[Start of SUPPLIED DATA]

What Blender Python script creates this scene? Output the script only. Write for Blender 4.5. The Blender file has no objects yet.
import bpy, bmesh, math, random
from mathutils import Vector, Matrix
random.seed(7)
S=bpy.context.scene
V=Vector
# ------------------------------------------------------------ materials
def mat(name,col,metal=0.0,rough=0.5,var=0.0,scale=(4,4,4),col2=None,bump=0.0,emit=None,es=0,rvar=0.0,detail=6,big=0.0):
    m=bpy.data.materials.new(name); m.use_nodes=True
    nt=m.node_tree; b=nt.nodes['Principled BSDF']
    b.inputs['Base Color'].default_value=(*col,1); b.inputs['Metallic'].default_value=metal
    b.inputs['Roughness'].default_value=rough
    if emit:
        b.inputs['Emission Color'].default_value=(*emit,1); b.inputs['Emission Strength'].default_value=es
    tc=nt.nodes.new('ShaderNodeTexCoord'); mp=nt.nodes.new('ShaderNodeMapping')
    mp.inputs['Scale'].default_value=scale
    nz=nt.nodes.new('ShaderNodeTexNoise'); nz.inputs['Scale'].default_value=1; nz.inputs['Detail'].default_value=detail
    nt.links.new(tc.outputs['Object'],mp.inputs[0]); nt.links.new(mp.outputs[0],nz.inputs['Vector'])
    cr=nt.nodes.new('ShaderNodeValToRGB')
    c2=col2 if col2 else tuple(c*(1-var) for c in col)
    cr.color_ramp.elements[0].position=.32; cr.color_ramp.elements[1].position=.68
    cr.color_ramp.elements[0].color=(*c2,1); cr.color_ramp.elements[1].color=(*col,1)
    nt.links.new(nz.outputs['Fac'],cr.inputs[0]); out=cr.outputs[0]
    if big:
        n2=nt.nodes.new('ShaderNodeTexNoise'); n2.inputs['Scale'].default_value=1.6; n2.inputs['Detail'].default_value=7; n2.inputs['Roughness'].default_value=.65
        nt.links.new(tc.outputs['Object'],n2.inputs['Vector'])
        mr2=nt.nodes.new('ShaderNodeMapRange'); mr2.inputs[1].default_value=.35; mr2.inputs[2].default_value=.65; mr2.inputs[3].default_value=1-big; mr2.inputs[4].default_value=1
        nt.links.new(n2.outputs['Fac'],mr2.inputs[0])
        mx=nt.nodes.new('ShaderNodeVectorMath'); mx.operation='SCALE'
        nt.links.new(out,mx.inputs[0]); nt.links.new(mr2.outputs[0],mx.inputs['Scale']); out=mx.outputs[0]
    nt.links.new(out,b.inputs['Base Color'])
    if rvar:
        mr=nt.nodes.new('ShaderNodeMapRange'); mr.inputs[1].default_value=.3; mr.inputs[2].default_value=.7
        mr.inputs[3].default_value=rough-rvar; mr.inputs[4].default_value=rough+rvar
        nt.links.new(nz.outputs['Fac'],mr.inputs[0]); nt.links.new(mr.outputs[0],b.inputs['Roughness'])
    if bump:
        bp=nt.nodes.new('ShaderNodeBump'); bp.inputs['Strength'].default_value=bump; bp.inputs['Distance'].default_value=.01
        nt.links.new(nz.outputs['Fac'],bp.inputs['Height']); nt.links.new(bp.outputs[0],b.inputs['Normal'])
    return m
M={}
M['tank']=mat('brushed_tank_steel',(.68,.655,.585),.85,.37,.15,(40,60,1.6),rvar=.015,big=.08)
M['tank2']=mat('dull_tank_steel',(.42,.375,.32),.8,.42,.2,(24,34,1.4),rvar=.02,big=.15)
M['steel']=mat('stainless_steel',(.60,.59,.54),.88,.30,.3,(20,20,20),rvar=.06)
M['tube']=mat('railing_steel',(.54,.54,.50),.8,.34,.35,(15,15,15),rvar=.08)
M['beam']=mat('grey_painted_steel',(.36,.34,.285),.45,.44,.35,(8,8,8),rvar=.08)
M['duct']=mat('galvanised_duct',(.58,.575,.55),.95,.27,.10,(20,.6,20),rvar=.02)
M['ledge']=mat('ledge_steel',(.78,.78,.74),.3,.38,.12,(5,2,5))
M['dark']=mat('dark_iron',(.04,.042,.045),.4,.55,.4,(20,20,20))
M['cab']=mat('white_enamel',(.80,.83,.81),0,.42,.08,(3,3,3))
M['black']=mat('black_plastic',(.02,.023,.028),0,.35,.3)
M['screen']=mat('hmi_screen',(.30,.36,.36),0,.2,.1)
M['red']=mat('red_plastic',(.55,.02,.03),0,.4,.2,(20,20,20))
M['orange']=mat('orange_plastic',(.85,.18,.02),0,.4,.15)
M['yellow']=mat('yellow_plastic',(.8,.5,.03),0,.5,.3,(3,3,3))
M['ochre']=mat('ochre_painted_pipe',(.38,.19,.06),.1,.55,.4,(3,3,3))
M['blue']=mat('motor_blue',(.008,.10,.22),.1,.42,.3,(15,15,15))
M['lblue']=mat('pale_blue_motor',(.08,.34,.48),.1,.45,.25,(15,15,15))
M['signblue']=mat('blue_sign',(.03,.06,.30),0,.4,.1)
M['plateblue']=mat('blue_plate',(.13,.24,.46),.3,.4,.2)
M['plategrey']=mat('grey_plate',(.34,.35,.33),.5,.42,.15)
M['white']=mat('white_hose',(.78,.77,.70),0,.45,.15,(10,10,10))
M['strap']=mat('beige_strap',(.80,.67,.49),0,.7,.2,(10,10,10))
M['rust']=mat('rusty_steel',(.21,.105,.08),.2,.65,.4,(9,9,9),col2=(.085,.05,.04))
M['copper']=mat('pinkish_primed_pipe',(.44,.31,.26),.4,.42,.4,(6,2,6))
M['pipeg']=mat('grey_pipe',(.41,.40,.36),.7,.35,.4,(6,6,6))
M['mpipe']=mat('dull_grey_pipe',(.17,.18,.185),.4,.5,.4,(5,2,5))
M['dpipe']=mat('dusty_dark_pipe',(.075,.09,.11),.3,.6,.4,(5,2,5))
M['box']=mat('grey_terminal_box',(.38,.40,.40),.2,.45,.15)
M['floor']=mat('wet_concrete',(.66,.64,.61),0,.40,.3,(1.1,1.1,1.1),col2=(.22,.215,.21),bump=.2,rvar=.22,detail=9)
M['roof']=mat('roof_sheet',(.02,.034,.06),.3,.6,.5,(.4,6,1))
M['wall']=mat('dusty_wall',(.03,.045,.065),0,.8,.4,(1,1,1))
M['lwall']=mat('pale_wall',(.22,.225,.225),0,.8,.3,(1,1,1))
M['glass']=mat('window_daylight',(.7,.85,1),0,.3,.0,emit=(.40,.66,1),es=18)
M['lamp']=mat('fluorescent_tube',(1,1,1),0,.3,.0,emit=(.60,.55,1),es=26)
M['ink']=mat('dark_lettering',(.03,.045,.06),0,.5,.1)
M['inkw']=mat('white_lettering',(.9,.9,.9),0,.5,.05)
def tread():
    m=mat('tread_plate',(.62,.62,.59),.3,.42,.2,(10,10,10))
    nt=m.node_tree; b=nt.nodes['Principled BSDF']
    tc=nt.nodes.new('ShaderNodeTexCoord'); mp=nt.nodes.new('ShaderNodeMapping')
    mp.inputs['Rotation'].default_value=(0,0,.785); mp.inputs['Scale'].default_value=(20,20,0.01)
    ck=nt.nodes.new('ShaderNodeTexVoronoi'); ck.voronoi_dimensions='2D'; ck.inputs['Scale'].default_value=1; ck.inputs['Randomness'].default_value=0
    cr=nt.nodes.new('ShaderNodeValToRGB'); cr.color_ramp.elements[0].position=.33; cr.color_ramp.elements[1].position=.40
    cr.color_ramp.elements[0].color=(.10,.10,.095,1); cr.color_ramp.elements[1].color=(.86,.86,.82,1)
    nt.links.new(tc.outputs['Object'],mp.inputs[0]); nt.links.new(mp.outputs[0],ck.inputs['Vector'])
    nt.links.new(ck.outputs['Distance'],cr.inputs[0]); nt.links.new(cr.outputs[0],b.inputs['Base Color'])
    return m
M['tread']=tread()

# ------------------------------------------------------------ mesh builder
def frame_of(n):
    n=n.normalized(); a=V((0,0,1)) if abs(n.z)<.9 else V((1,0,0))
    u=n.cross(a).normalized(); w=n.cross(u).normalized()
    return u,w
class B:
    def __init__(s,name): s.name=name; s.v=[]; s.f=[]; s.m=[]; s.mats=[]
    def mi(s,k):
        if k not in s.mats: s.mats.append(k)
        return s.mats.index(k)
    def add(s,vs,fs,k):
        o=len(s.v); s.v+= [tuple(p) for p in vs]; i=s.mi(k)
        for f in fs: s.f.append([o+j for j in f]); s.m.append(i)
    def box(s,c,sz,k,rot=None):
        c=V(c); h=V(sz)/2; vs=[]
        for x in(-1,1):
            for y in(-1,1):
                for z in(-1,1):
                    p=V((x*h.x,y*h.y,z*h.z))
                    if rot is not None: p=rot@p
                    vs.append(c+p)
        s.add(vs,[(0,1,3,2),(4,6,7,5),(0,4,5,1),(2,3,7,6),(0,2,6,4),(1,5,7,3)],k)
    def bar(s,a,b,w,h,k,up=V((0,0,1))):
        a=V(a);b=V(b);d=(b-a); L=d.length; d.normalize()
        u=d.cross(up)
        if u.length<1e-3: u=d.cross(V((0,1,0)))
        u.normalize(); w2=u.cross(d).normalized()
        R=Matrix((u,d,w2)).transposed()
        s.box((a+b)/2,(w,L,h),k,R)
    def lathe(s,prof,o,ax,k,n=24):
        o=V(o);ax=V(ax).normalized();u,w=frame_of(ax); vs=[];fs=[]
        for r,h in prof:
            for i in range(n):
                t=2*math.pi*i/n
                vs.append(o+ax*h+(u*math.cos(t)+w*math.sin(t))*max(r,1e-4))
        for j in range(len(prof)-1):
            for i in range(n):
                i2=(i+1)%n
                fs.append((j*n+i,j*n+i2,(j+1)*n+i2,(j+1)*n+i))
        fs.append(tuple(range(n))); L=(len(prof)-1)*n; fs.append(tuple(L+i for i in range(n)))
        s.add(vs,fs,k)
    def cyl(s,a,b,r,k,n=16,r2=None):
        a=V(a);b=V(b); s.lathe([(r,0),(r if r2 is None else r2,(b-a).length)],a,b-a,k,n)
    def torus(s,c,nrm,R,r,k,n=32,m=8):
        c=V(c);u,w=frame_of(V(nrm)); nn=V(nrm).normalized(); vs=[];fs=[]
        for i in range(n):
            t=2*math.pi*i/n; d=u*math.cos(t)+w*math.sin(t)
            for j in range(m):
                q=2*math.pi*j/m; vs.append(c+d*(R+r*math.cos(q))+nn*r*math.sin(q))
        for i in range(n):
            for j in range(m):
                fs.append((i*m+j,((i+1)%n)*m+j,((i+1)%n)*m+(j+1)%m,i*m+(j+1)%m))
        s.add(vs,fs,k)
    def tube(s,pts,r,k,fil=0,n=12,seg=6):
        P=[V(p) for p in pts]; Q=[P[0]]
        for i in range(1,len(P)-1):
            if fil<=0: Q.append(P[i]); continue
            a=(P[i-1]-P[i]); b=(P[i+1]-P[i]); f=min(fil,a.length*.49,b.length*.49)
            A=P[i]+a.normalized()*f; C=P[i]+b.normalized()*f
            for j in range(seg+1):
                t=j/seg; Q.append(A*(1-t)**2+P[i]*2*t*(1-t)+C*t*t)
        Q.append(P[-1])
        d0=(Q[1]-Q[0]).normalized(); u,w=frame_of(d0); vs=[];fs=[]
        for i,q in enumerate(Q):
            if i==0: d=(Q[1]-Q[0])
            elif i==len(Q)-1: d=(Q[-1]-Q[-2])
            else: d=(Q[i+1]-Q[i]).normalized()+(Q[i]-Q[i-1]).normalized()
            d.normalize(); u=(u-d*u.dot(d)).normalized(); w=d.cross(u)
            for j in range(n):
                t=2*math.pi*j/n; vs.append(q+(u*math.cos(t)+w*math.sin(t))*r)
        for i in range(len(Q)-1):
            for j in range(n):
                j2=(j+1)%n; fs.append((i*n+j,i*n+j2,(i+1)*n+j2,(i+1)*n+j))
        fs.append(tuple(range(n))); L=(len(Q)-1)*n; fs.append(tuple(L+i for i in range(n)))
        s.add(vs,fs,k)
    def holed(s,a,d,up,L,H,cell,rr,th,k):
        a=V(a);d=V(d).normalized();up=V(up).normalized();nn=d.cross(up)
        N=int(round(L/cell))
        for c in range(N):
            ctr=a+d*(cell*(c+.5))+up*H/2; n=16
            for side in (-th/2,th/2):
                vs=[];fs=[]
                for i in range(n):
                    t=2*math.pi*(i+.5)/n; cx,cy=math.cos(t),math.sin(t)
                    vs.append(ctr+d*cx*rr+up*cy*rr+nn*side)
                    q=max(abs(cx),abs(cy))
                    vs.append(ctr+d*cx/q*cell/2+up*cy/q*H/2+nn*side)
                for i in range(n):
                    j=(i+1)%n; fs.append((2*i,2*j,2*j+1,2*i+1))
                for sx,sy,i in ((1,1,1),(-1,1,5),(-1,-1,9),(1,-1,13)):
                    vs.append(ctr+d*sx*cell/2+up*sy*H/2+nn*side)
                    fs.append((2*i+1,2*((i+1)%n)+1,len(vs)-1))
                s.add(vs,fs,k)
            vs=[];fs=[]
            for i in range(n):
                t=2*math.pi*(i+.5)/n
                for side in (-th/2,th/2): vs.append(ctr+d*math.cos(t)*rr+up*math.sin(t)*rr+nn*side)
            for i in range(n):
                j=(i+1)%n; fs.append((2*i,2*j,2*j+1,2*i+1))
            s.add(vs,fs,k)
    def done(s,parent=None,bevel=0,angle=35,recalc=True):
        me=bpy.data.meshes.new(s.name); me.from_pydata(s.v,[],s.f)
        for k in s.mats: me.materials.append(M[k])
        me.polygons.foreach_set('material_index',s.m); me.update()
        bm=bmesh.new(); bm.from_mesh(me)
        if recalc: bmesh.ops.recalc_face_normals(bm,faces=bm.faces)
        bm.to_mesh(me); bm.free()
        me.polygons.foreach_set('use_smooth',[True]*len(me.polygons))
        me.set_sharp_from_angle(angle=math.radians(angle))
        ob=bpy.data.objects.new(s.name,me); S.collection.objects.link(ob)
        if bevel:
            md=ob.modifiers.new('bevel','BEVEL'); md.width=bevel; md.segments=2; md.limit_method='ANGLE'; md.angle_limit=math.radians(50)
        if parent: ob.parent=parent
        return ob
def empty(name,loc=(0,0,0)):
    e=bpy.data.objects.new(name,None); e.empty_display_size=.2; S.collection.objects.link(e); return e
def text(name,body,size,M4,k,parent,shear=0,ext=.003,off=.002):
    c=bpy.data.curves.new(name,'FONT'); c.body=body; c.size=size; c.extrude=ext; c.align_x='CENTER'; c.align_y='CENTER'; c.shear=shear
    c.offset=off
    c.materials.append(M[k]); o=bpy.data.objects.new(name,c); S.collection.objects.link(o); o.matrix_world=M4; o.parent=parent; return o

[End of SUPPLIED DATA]

▸ **WHAT IS ASKED**
Copy out each line of the material that holds the word "scene".

▸ **OUTPUT OF THE TASK**
What Blender Python script creates this scene? Output the script only. Write for Blender 4.5. The Blender file has no objects yet.
S=bpy.context.scene